Rows.
■ ■ ■ ■

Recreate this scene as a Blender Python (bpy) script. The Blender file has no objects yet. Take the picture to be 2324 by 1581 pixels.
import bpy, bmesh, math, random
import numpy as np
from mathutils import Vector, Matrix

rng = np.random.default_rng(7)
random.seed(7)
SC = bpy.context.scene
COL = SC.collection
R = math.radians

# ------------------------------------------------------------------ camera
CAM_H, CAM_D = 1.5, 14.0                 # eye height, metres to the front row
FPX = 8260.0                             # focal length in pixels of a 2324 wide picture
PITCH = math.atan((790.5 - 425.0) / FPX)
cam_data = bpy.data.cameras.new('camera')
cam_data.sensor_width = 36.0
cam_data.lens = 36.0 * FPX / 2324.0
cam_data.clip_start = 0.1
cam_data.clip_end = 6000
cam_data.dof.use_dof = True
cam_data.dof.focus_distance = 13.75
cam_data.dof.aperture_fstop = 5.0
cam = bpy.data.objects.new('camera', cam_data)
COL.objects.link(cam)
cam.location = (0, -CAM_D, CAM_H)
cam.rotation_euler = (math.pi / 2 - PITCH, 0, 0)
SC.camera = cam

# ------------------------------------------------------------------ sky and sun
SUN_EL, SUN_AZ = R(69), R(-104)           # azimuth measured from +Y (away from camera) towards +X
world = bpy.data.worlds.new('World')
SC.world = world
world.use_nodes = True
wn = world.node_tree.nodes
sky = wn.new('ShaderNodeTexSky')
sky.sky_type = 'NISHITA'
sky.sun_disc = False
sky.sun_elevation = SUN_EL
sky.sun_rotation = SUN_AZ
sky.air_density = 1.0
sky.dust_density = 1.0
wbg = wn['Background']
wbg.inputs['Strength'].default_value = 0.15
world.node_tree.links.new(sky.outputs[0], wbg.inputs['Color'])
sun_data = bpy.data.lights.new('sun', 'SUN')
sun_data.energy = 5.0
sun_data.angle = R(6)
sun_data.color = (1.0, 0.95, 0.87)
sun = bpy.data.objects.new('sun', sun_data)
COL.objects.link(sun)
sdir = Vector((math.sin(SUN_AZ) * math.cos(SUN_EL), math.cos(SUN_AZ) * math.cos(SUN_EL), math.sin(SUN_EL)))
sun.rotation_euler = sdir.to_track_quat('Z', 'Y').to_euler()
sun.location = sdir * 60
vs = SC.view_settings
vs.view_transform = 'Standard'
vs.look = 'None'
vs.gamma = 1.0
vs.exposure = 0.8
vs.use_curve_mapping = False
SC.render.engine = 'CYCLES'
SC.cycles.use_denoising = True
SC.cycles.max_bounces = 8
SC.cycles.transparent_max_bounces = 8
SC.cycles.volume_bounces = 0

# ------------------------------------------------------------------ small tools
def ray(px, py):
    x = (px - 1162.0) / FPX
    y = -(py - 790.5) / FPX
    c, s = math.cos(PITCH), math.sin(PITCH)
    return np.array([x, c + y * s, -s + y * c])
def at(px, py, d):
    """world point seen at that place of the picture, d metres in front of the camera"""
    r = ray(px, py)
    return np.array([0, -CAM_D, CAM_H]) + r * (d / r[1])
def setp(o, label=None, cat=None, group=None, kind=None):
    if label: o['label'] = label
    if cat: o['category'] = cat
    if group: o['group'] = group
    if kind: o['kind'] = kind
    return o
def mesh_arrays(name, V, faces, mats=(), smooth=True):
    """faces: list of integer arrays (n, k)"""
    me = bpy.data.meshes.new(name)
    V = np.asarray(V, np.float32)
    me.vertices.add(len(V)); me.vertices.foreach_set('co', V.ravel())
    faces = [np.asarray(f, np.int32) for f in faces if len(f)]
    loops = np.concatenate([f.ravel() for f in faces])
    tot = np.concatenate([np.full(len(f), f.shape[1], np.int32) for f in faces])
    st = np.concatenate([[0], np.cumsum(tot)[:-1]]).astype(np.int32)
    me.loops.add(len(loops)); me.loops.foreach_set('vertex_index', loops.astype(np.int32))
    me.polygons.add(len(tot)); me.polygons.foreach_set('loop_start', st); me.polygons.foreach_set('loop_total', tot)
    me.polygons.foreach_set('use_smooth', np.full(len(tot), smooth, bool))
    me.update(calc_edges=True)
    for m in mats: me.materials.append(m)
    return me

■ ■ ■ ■

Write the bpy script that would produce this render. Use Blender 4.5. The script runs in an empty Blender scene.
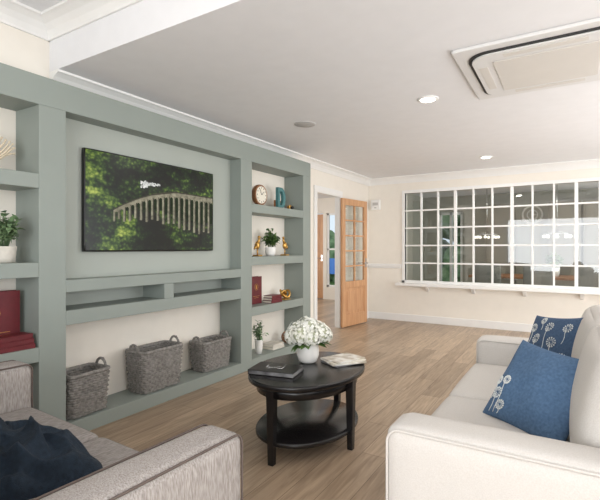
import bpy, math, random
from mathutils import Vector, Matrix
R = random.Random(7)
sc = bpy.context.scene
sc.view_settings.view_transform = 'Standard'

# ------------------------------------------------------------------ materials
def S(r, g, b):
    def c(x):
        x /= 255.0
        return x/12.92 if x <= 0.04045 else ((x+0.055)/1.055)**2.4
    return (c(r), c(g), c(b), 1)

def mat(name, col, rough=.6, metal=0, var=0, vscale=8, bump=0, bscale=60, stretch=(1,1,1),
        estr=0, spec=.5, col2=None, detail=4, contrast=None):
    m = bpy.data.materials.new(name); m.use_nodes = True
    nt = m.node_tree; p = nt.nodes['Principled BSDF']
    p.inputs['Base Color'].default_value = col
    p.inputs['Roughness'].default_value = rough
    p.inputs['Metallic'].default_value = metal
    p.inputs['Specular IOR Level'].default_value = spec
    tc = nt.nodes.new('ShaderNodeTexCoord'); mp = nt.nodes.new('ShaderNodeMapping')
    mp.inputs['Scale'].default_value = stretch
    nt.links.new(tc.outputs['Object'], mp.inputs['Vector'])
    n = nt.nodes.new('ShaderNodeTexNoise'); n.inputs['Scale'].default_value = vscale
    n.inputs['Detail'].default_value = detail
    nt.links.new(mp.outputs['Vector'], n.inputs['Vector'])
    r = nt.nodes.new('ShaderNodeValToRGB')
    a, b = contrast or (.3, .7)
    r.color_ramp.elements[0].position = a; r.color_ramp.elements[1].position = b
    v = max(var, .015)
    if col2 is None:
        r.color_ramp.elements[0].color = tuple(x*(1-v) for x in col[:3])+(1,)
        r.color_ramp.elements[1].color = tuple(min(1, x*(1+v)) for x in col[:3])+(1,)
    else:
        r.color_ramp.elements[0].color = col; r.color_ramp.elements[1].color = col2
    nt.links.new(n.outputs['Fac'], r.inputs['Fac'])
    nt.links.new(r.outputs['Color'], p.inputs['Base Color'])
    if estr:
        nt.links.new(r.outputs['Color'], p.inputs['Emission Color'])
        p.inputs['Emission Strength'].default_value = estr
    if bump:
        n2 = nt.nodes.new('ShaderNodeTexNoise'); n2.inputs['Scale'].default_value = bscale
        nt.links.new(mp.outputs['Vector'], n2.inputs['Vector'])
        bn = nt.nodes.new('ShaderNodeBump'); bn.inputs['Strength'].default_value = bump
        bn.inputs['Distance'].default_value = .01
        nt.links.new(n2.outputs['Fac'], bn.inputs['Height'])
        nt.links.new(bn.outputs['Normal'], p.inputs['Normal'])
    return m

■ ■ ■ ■

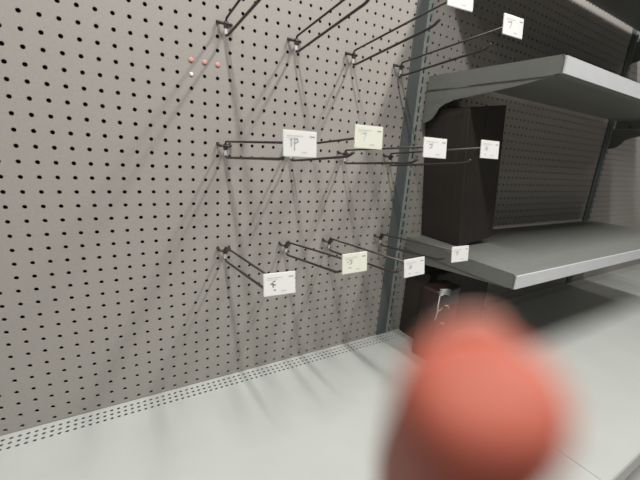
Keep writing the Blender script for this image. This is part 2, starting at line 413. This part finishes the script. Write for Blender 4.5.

■ ■ ■ ■

Your instructions. Above are some records; extract exactly the lines from the one containing "Write the bpy" through the one containing "sc.view_settings.view_transform = 'Standard'" and drop the pictures.

Result below.
Write the bpy script that would produce this render. Use Blender 4.5. The script runs in an empty Blender scene.
import bpy, math, random
from mathutils import Vector, Matrix
R = random.Random(7)
sc = bpy.context.scene
sc.view_settings.view_transform = 'Standard'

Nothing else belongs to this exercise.